Find the reaction forces of shaft AB

[LT72884]

Homework Statement

find reaction forces of shaft AB

Relevant Equations

NA

Given: r1 = 0.75 r2 = 1.5
Ok, i have done statics and dynamics, but this book does things differently than the way i accomplished it in the previous classes. This is for mechanical engineering design class.

Here is my question. They take sum of the moments along X, which goes through the center of the rod, but i can't seem to see where they are taking the moment AT? Also where does (0.75) came from? I know its the radius of the gear on the shaft, but why are they using it for F? That is not even in the x direction. i do not see why and where they took the moment at.

thanks:)

 

[LT72884]

Determine the reactions of simply supported, overhanging and cantilever beams; Calculate and draw the shearing force and bending moment diagrams of beams ... would be subjected to a torque, it would be called and treated as a shaft.

this doesn't seem to help me figure out where they are taking the moment at in the picture. They say the sum of the moments about x, but i don't see x and i don't see why they are bringing in the gear dimensions to anser the question

 

[Lnewqban]

this doesn't seem to help me figure out where they are taking the moment at in the picture. They say the sum of the moments about x, but i don't see x and i don't see why they are bringing in the gear dimensions to anser the question

Since they show the directions of axes y and z, we can assume that each axis x is colineal with the rotational axis of each of the shafts.

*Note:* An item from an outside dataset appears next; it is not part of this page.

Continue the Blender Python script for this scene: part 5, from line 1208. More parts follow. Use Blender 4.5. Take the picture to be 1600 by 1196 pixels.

The book is trying to calculate the force on the contacting teeth of the gears from the value of the input moment trying to twist the input shaft, which acts about its axis.
That equation shows the balance (Mx=0) between reactive torque of F times r1 and input torque.

The problem is that something is not correct in the book, because shaft AB (linked to gear of r1=0.75 inch) is represented in figure c rather than d.

The torque exerted by each gear on its shaft is proportional to its radius (r1 for input shaft and r2 for output shaft).
The output torque should be greater than the input torque in the same proportion in which r1 and r2 are different (as F is the same for both).

 

[LT72884]

im glad I am not the only one who noticed the issue with the book with the typo.

I thought when we took a moment, it was force(distance) why is it not force time the distance from the gear to the end of the shaft? why is it force time the distance of the gear, IE r1?

thanks

 

[Lnewqban]

... I thought when we took a moment, it was force(distance) why is it not force time the distance from the gear to the end of the shaft?

Please, note that you have force and distance(s) acting on the three planes.
Force F is trying to bend the shaft and induces both reaction forces at the bearings.
Same for force N.
As force F is the only acting off the axis of rotation of the shaft, it also induces a torsional moment.

Using force times distance, you can calculate any of the two bending moments and the torsional moment.
Each of those moments acts about a different axis of rotation.

 

[onatirec]

The shafts are spinning at constant speeds so the sum of moments about their longitudinal axes must be =0 (no acceleration). This is stated in the problem. Summing the moments along this axis means accounting for all forces and moments that would act in such a direction as to cause the shaft to rotate (or prevent it from rotating - if counteracting another moment). Looking at shaft AB, there are two moments acting on it (along x-axis): (240in-lb) and (-F*r1) with r1=0.75 given. These must sum to 0.

You might need to familiarize yourself with how moments are specified. For example, with your fist closed and thumb up, a moment in the direction of your thumb corresponds to a rotation following the curl of your fingers.